To allow for leverage, traders borrow assets from the pool to create a larger position. To create a 2x long position SOL-USD, the other 1x SOL will be borrowed from the pool.

This borrow leads to a hourly borrow rate to be paid to the pool. Positions always pay borrow fees and are never paid funding.

Hourly Borrow Rate

Traders pay an hourly borrow fee to the pool based on the hourly borrow rate, position size, and token utilization percentage. This is computed for each token that a trader borrows.

hourly borrow fee = tokens borrowed/tokens in the pool * hourly borrow rate * position size

For example, suppose SOL is at 50% utilization and assuming an hourly funding rate of 0.01%. Then a trader with a long position SOL-USD of size 1000 USD will accumulate funding fees at a rate of 0.05 USD per hour.

Auto Closing Positions that Exceed Maximum Leverage

The maximum allowed leverage is 200x.

Positions where the trader's collateral less fees and less unrealized losses is less than 0.5% of the position size are automatically closed.

Extra fund from position closure will be returned to the trader automatically.


Jupiter Perps always use Pyth oracles on the trading prices and chart data.
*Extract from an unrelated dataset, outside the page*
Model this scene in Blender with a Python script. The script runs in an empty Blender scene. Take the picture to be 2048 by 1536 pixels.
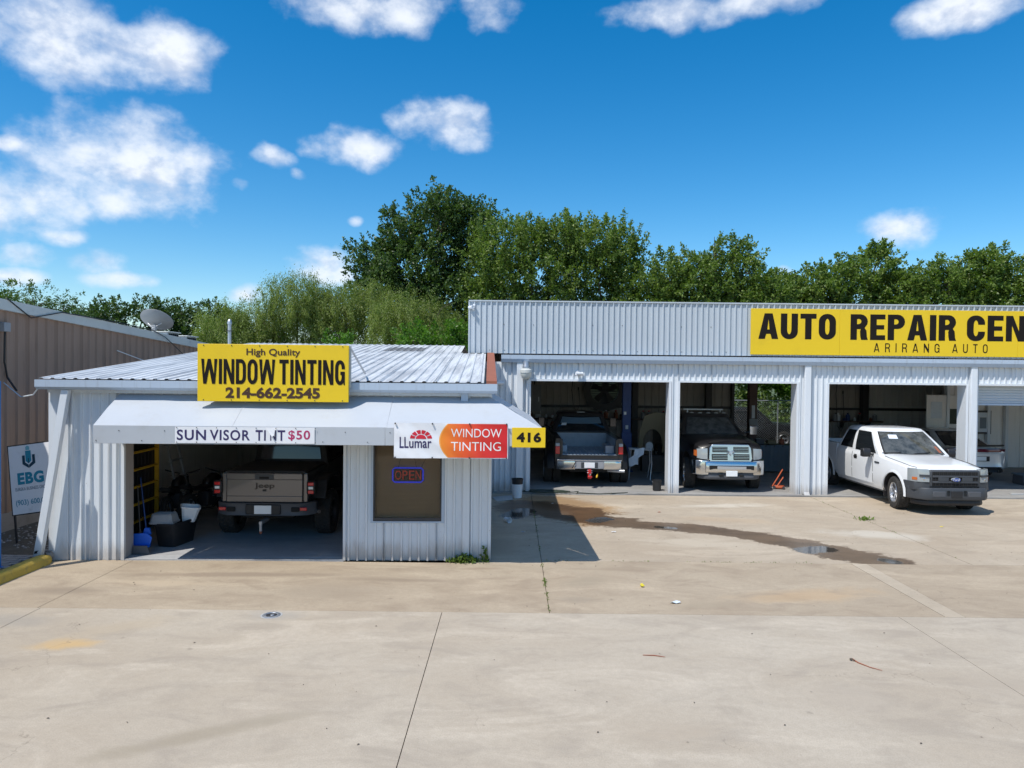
import bpy, bmesh, math, random
import numpy as np
from mathutils import Vector, Matrix, noise
random.seed(7); np.random.seed(7)
S = bpy.context.scene
COL = S.collection
PI = math.pi
rad = math.radians

# ------------------------------------------------------------ camera
cd = bpy.data.cameras.new('camera'); cam = bpy.data.objects.new('camera', cd); COL.objects.link(cam)
cd.sensor_width = 36; cd.lens = 24.96; cd.clip_end = 2000
cam.matrix_world = Matrix.Translation((0, 0, 3.305)) @ Matrix.Rotation(rad(90) - math.atan(23/1420), 4, 'X') @ Matrix.Rotation(0.0105, 4, 'Z')
S.camera = cam
# ------------------------------------------------------------ light
SUNV = Vector((-0.45, -0.42, 1)).normalized()       # towards the sun
SUN_EL = math.asin(SUNV.z); SUN_AZ = math.atan2(SUNV.x, SUNV.y)
sd = bpy.data.lights.new('sun', 'SUN'); sd.energy = 4.3; sd.angle = rad(0.5); sd.color = (1, .955, .88)
sun = bpy.data.objects.new('sun', sd); COL.objects.link(sun)
sun.rotation_euler = (-SUNV).to_track_quat('-Z', 'Y').to_euler(); sun.location = (-10, -10, 20)
S.view_settings.view_transform = 'Standard'; S.view_settings.look = 'None'
S.view_settings.gamma = 1; S.view_settings.use_curve_mapping = False
S.view_settings.exposure = 0.12
S.render.engine = 'CYCLES'
S.cycles.max_bounces = 8; S.cycles.diffuse_bounces = 4; S.cycles.transparent_max_bounces = 12

# ------------------------------------------------------------ node helper
class N:
    def __init__(s, nt):
        s.nt = nt; s.n = nt.nodes; s.l = nt.links
    def new(s, t, **k):
        x = s.n.new(t)
        for a, v in k.items(): setattr(x, a, v)
        return x
    def put(s, sock, v):
        if isinstance(v, bpy.types.NodeSocket): s.l.new(v, sock)
        elif v is not None:
            if hasattr(sock.default_value, '__len__') and not hasattr(v, '__len__'): v = (v,)*len(sock.default_value)
            if hasattr(v, '__len__') and len(v) == 3 and len(sock.default_value) == 4: v = (*v, 1)
            sock.default_value = v
    def math(s, op, a, b=None, c=None, clamp=False):
        x = s.new('ShaderNodeMath', operation=op, use_clamp=clamp)
        for i, v in enumerate((a, b, c)):
            if v is not None: s.put(x.inputs[i], v)
        return x.outputs[0]
    def vmath(s, op, a, b=None):
        x = s.new('ShaderNodeVectorMath', operation=op)
        s.put(x.inputs[0], a)
        if b is not None: s.put(x.inputs[1], b)
        return x.outputs[0]
    def mix(s, f, a, b, mode='MIX'):
        x = s.new('ShaderNodeMix', data_type='RGBA', blend_type=mode)
        s.put(x.inputs[0], f); s.put(x.inputs[6], a); s.put(x.inputs[7], b)
        return x.outputs[2]
    def noise(s, vec, scale, detail=4, rough=.5, dist=0, col=False):
        x = s.new('ShaderNodeTexNoise')
        if vec is not None: s.put(x.inputs['Vector'], vec)
        s.put(x.inputs['Scale'], scale); s.put(x.inputs['Detail'], detail); s.put(x.inputs['Roughness'], rough); s.put(x.inputs['Distortion'], dist)
        return x.outputs[1 if col else 0]
    def ramp(s, f, stops):
        x = s.new('ShaderNodeValToRGB')
        e = x.color_ramp.elements
        while len(e) < len(stops): e.new(.5)
        for el, (p, c) in zip(e, stops):
            el.position = p; el.color = (*c, 1) if hasattr(c, '__len__') else (c, c, c, 1)
        s.put(x.inputs[0], f)
        return x.outputs[0]
    def scale(s, vec, sc):
        x = s.new('ShaderNodeMapping'); s.put(x.inputs[0], vec); x.inputs[3].default_value = sc
        return x.outputs[0]
    def smooth(s, v, a, b):
        x = s.new('ShaderNodeMapRange', interpolation_type='SMOOTHSTEP')
        s.put(x.inputs[0], v); s.put(x.inputs[1], a); s.put(x.inputs[2], b)
        return x.outputs[0]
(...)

However, there are 2 types of Pyth oracles, the mainnet-beta oracle and the pythnet oracle.

For position changes, such as opening, closing or liquidating positions, keeper bots utilize Pyth's mainnet-beta prices. In times of congestion, they will use the backup Pythnet oracles. This improves reliability for traders to adjust their positions.

For chart data, we are using the Pyth Hermes web service. The Hermes web service is using the prices from Pythnet. There might be slight deviations between the chart and your execution prices occasionally, due to the small variation between mainnet-beta and pythnet prices.

You can check out the SOL/USD mainnet-beta oracle here and the SOL/USD pythnet oracle here.

You can also utilize Pyth Benchmarks to check the oracle price for any of Pyth's listed tokens at any timestamp. Use this to independently verify historical oracle prices.